America's self-titled debut album was initially released in Europe with only moderate success and without the song A Horse with No Name. Looking for a song that would be popular in both the United States and Europe, producer Ian Samwell helped the group to record the song and persuaded the Warner Brothers label to re-release the album with Horse included.

Originally entitled Desert Song, the song was renamed at Samwell's suggestion. It was written on a rainy day in England, in 1971, and was intended to capture the feel of the hot, dry desert Bunnell remembered from his childhood travels through the Arizona and New Mexico desert when his family lived at Vandenberg Air Force Base.

A Horse with No Name was recorded in the key of E minor with acoustic guitars, bass guitar, and bongo drums. The only other chord is a variation of the Em, fretted on the low E and G strings, second fret.

A 12 string plays an added F# (add2 or Em9) on the back beat of the Em. A noted feature of the song is the driving bass line. A "waterfall" type solo completes the arrangement and may have been borrowed from the Dan Peek song Rainy Day, also on the album.

Despite -- or perhaps because of -- its being banned by some U.S. radio stations (including one in Kansas City) because of supposed drug references, the song rose to number one on the U.S. Billboard Hot 100 and the album quickly went platinum. The interpretation of the song as a drug reference comes from the fact that "horse" is a common slang term for heroin.

The song's resemblance to Neil Young's work stirred some grumbling as well. It was A Horse With No Name that bumped Young's Heart Of Gold out of the #1 slot on the U.S. Pop chart.

"I know that virtually everyone, on first hearing, assumed it was Neil," Bunnell says. "I never fully shied away from the fact that I was inspired by him.
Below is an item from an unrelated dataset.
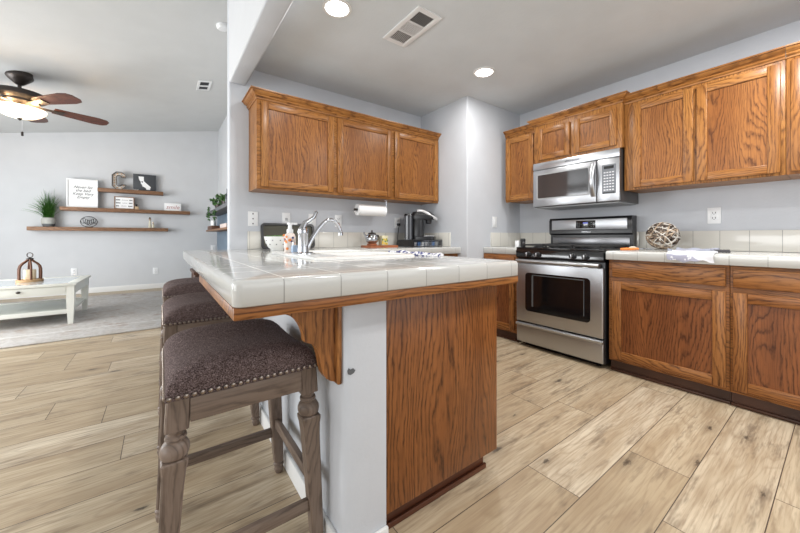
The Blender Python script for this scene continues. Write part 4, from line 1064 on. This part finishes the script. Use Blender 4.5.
MB().lathe([(0.045, 2.525), (0.05, 2.50), (0.05, 2.465), (0.04, 2.455)], (FX, FY, 0), 24).build('bowl_fitter', BRONZE, t, ang=50)
MB().lathe([(0.004, 2.322), (0.012, 2.328), (0.016, 2.338), (0.028, 2.3465)], (FX, FY, 0), 14).build('finial', BRONZE, t)
MB().tube([(FX+0.02, FY, 2.346), (FX+0.02, FY, 2.20)], 0.0025, 6).build('pull_chain', SILVER, t)
MB().lathe([(0.004, 2.15), (0.011, 2.155), (0.010, 2.195), (0.004, 2.20)], (FX+0.02, FY, 0), 12).build('pull_knob', BRONZE, t)
for k in range(3):
    l = bpy.data.lights.new('ceiling_fan_lamp', 'POINT'); l.energy = 7; l.color = (1.0, 0.66, 0.34); l.shadow_soft_size = 0.03
    o = bpy.data.objects.new('ceiling_fan_lamp', l); C.objects.link(o); o.location = (FX+0.13*math.cos(R_(120*k-10)), FY+0.13*math.sin(R_(120*k-10)), 2.485)

# ------------------------------------------------------------------ living room furniture
o = MB().box(-1.9, 1.9, -1.52, 1.52, 0.0005, 0.012, 0.004).build('area_rug', rugmat()); o.location = (-1.55, 6.02, 0)
tag(o, 'large distressed grey area rug under the white coffee table', 'rug')
ZR = 0.0125
t = thing('coffee_table', 'white rectangular coffee table with glass inset top, drawer and lower shelf', 'table', (-1.4, 5.72, ZR))
tx0, tx1, ty0, ty1, th = -2.02, -0.785, 5.235, 6.205, 0.480
mb = MB().box(tx0, tx1, ty0, ty0+0.09, th-0.025, th, 0.004).box(tx0, tx1, ty1-0.09, ty1, th-0.025, th, 0.004).box(tx0, tx0+0.09, ty0+0.09, ty1-0.09, th-0.025, th, 0.003).box(tx1-0.09, tx1, ty0+0.09, ty1-0.09, th-0.025, th, 0.003)
mb.build('tabletop', TABLEW, t)
MB().box(tx0+0.085, tx1-0.085, ty0+0.085, ty1-0.085, th-0.020, th-0.003).build('glass_inset', TGLASS, t)
q = 0.02
MB().box(tx0+q, tx1-q, ty0+q+0.004, ty0+q+0.03, 0.362, th-0.025).box(tx0+q, tx1-q, ty1-q-0.03, ty1-q-0.004, 0.362, th-0.025).box(tx0+q, tx0+q+0.03, ty0+q, ty1-q, 0.362, th-0.025).box(tx1-q-0.03, tx1-q, ty0+q, ty1-q, 0.362, th-0.025).build('apron', TABLEW, t)
d = MB().box(tx0+0.10, tx1-0.09, ty0+q-0.004, ty0+q+0.004, 0.370, th-0.032, 0.003).build('drawer', TABLEW, t)
MB().sphere((-1.236, ty0+q-0.016, 0.412), 0.018, 14, (1,1,0.7)).lathe([(0.007, -0.014), (0.007, 0)], (-1.236, ty0+q-0.003, 0.412), 10, 'Y').build('knob', BRONZE, d)
for x in (tx0+0.055, tx1-0.055):
    for y in (ty0+0.055, ty1-0.055):
        def sqr(z, h): return [(x-h, y-h, z), (x+h, y-h, z), (x+h, y+h, z), (x-h, y+h, z)]
        MB().loft([sqr(ZR, 0.022), sqr(0.30, 0.034), sqr(th-0.025, 0.035)]).build('leg', TABLEW, t)
MB().box(tx0+0.05, tx1-0.05, ty0+0.04, ty1-0.04, 0.145, 0.172, 0.003).box(tx0+0.05, tx1-0.05, ty0+0.035, ty0+0.055, 0.135, 0.182, 0.003).box(tx0+0.05, tx1-0.05, ty1-0.055, ty1-0.035, 0.135, 0.182, 0.003).build('lower_shelf', TABLEW, t)
t2 = thing('side_table', 'dark brown piece of furniture just showing under the far corner of the tiled counter', 'table', (0.6, 4.1, 0))
MB().box(0.265, 0.95, 3.88, 4.40, 0.625, 0.655, 0.004).build('tabletop', KICK, t2)
MB().box(0.285, 0.93, 3.90, 4.38, 0.54, 0.625).build('apron', KICK, t2)
for x in (0.30, 0.915):
    for y in (3.915, 4.365): MB().box(x-0.022, x+0.022, y-0.022, y+0.022, 0, 0.625, 0.004).build('leg', KICK, t2)
# lantern
lx, ly = -1.268, 5.78
zl = th-0.0025
t = thing('lantern', 'bell-shaped brown wood lantern with metal ring on the coffee table', 'lantern', (lx, ly, zl))
ex, ey = math.cos(R_(-36)), math.sin(R_(-36))
MB().lathe([(0.112, 0), (0.114, 0.004), (0.114, 0.024), (0.106, 0.028)], (lx, ly, zl), 28).build('base', plain('light oak lantern base', (0.46, 0.28, 0.14), 0.5, var=0.2), t, ang=50)
for k in range(6):
    a = R_(24+60*k-36)
    pts = [(0.099, 0.028), (0.100, 0.10), (0.099, 0.150), (0.090, 0.188), (0.068, 0.216), (0.040, 0.238), (0.022, 0.256), (0.016, 0.275)]
    MB().tube([(lx+r*math.cos(a), ly+r*math.sin(a), zl+h) for r, h in pts], 0.013, 8, flat=0.8).build('rib', LANTW, t)
MB().lathe([(0.022, 0.262), (0.032, 0.266), (0.032, 0.276), (0.012, 0.284), (0.006, 0.29)], (lx, ly, zl), 18).build('cap', BRONZE, t)
MB().tube([(lx+0.036*math.cos(a)*ex, ly+0.036*math.cos(a)*ey, zl+0.316+0.028*math.sin(a)) for a in [2*PI*i/20 for i in range(21)]], 0.0045, 8, cap=False).build('ring', BRONZE, t)
t = thing('candle', 'thick cream pillar candle inside the wooden lantern', 'candle', (lx, ly, zl+0.0285))
MB().lathe([(0.050, 0.0285), (0.052, 0.032), (0.052, 0.138), (0.048, 0.142), (0, 0.139)], (lx, ly, zl), 24).build('wax', CANDLE, t, ang=50)
MB().tube([(lx, ly, zl+0.138), (lx+0.002, ly, zl+0.154)], 0.0018, 6).build('wick', INK, t)

# floating shelves on the back wall
def shelf(label, x0, x1, zt, d=0.19, th=0.064):
    o = MB().box(x0, x1, YB-d, YB-0.0005, zt-th, zt, 0.004).build('floating_shelf', SHELFW); recenter(o, ((x0+x1)/2, YB, zt-th))
    return tag(o, label, 'shelf')
ZA, ZB_, ZC = 1.888, 1.528, 1.182
shelf('top floating wood shelf on the living room wall holding the metal letter', -0.91, 0.035, ZA)
shelf('middle floating wood shelf on the living room wall, reaching furthest right', -1.385, 0.475, ZB_)
shelf('bottom floating wood shelf on the living room wall holding the potted grass', -1.76, 0.113, ZC)
# potted grass
px, py = -1.528, YB-0.105
t = thing('potted_plant', 'spiky green grass plant in a two-tone grey pot on the bottom shelf', 'plant', (px, py, ZC))
MB().lathe([(0.055, ZC+0.0005), (0.066, ZC+0.005), (0.082, ZC+0.05)], (px, py, 0), 26).build('pot_base', STONED, t)
MB().lathe([(0.082, ZC+0.05), (0.089, ZC+0.09), (0.086, ZC+0.13), (0.078, ZC+0.152), (0.072, ZC+0.152), (0.072, ZC+0.135), (0, ZC+0.132)], (px, py, 0), 26).build('pot', STONE, t)
random.seed(17); mb = MB()
for k in range(190):
    r0_ = 0.05
    a = random.uniform(0, 2*PI); lean = random.random()**1.1; h = random.choice((0.24, 0.32, 0.40, 0.47, 0.52))*random.uniform(0.8, 1.05)*(1-0.15*lean); rch = lean*random.uniform(0.12, 0.30)
    if math.cos(a)*(r0_+rch) > 0.125: rch = max(0.01, 0.125/math.cos(a)-r0_)
    if math.sin(a)*rch > 0.09: rch = 0.09/max(0.01, math.sin(a))
    r0 = random.uniform(0, 0.06)
    pts = []
    for i in range(7):
        s = i/6; rr_ = r0+rch*s**2.1; pts.append((px+rr_*math.cos(a), min(py+rr_*math.sin(a), YB-0.012), ZC+0.12+h*(s-0.22*lean*s**3)))
    mb.tube(pts, [0.006, 0.0075, 0.0078, 0.0072, 0.006, 0.0045, 0.0015], 4, flat=0.3)
tag(mb.build('grass_leaves', GREEN, t), kind='stuff')
# framed quote
t = thing('framed_print', 'square white framed print with black script lettering on the middle shelf', 'picture', (-1.12, YB-0.1, ZB_))
fx0, fx1, fz0, fz1 = -1.318, -0.912, ZB_+0.0005, 2.026
yq = YB-0.105
mb = MB(); fw = 0.022
mb.box(fx0, fx1, yq, yq+0.03, fz0, fz0+fw, 0.003).box(fx0, fx1, yq, yq+0.03, fz1-fw, fz1, 0.003).box(fx0, fx0+fw, yq, yq+0.03, fz0+fw, fz1-fw, 0.003).box(fx1-fw, fx1, yq, yq+0.03, fz0+fw, fz1-fw, 0.003)
mb.build('frame', WHITE_P, t)
MB().box(fx1, fx1+0.004, yq+0.002, yq+0.03, fz0, fz1).build('frame_edge', STONED, t)
MB().box(fx0+fw, fx1-fw, yq+0.012, yq+0.03, fz0+fw, fz1-fw).build('paper', PAPER, t)
text('Never let\nthe bed\nKeep Very\nEmpty', 0.062, INK, t, facing('-Y', (-1.110, yq+0.011, 1.795)), 'lettering', 0.35, 0.0006, 0.95)
# marquee letter
t = thing('letter_ornament', 'galvanised metal capital C with bulb sockets on the top shelf', 'ornament', (-0.625, YB-0.1, ZA))
def cshape(o_, yA, yB, w):
    x0, x1, z0, z1 = -0.722, -0.528, ZA+0.0005, ZA+0.320
    ch = 0.06
    outer = [(x1, z0+0.09), (x1, z0+ch), (x1-ch, z0), (x0+ch, z0), (x0, z0+ch), (x0, z1-ch), (x0+ch, z1), (x1-ch, z1), (x1, z1-ch), (x1, z1-0.10)]
    ww = 0.062; c2 = 0.022
    inner = [(x1-ww, z1-0.10), (x1-ww, z1-ww-c2), (x1-ww-c2, z1-ww), (x0+ww+c2, z1-ww), (x0+ww, z1-ww-c2), (x0+ww, z0+ww+c2), (x0+ww+c2, z0+ww), (x1-ww-c2, z0+ww), (x1-ww, z0+ww+c2), (x1-ww, z0+0.09)]
    return outer, inner
outer, inner = cshape(0, 0, 0, 0)
yq = YB-0.13
mb = MB(); mb.prism(outer+inner, 'Y', yq+0.035, yq+0.05); mb.build('face', plain('pale worn metal', (0.50, 0.49, 0.47), 0.4, 0.5, var=0.15, vscale=20), t)
loop = outer+inner; mb = MB()
for i in range(len(loop)):
    a, b = loop[i], loop[(i+1) % len(loop)]
    dx, dz = b[0]-a[0], b[1]-a[1]; L = math.hypot(dx, dz); nx_, nz_ = -dz/L*0.004, dx/L*0.004
    mb.prism([(a[0]-nx_, a[1]-nz_), (b[0]-nx_, b[1]-nz_), (b[0]+nx_, b[1]+nz_), (a[0]+nx_, a[1]+nz_)], 'Y', yq, yq+0.05)
mb.build('rim', plain('rusty dark rim', (0.10, 0.085, 0.075), 0.5, 0.6), t)
mid = [(-0.559, ZA+0.075), (-0.59, ZA+0.034), (-0.65, ZA+0.034), (-0.690, ZA+0.07), (-0.691, ZA+0.12), (-0.691, ZA+0.165), (-0.691, ZA+0.21), (-0.690, ZA+0.255), (-0.65, ZA+0.289), (-0.59, ZA+0.289), (-0.559, ZA+0.245)]
for x, z in mid:
    MB().lathe([(0.011, yq+0.034), (0.011, yq+0.022), (0.006, yq+0.018), (0, yq+0.017)], (x, 0, z), 12, 'Y').build('bulb', plain('warm bulb', (0.62, 0.46, 0.30), 0.3), t) if False else None
bulbm = plain('copper bulb socket', (0.50, 0.30, 0.18), 0.35, 0.4)
for x, z in mid:
    MB().lathe([(0.011, yq+0.034), (0.011, yq+0.022), (0.006, yq+0.018), (0, yq+0.017)], (x, 0, z), 12, 'Y').build('bulb', bulbm, t)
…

I think it's in the structure of the song as much as in the tone of his voice. It did hurt a little, because we got some pretty bad backlash. I've always attributed it more to people protecting their own heroes more than attacking me."
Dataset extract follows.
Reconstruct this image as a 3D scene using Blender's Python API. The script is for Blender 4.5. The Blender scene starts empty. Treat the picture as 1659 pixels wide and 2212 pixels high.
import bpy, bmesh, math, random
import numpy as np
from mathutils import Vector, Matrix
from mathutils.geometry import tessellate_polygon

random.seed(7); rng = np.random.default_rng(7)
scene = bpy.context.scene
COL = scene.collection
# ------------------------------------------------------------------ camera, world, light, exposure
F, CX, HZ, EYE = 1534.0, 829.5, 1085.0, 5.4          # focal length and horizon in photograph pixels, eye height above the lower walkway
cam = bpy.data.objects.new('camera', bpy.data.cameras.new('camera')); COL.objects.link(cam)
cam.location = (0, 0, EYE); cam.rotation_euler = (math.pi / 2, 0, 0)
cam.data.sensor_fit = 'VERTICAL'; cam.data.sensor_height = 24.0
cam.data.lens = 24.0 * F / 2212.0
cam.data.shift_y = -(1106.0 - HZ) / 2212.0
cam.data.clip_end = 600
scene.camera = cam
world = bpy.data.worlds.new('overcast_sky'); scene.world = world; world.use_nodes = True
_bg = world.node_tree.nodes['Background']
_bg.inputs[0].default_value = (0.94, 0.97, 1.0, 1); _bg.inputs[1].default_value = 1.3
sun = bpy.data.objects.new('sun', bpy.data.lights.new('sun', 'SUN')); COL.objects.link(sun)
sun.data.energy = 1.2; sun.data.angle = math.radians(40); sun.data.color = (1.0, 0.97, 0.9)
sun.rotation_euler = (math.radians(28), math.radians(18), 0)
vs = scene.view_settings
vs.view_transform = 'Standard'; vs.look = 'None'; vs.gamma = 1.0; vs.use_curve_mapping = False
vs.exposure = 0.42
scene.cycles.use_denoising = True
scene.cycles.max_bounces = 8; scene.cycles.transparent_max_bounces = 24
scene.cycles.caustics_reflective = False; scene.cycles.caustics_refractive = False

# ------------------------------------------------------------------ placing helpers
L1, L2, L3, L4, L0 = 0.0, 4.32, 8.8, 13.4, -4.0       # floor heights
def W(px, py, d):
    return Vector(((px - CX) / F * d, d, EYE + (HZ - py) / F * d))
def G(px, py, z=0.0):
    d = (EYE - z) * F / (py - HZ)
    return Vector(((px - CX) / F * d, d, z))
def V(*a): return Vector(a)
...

This song has also been ridiculed for its banal and/or oddly phrased lyrics, including "The heat was hot"; "There were plants, and birds, and rocks, and things"; and "'Cause there ain't no-one for to give you no pain."

Randy Newman once described it as a song "about a kid who thinks he's taken acid." The late comedian Richard Jeni mocked the song's title. "You're in the desert," he said. "You got nothing else to do. Name the freakin' horse!"

The song is featured in the movie The Trip.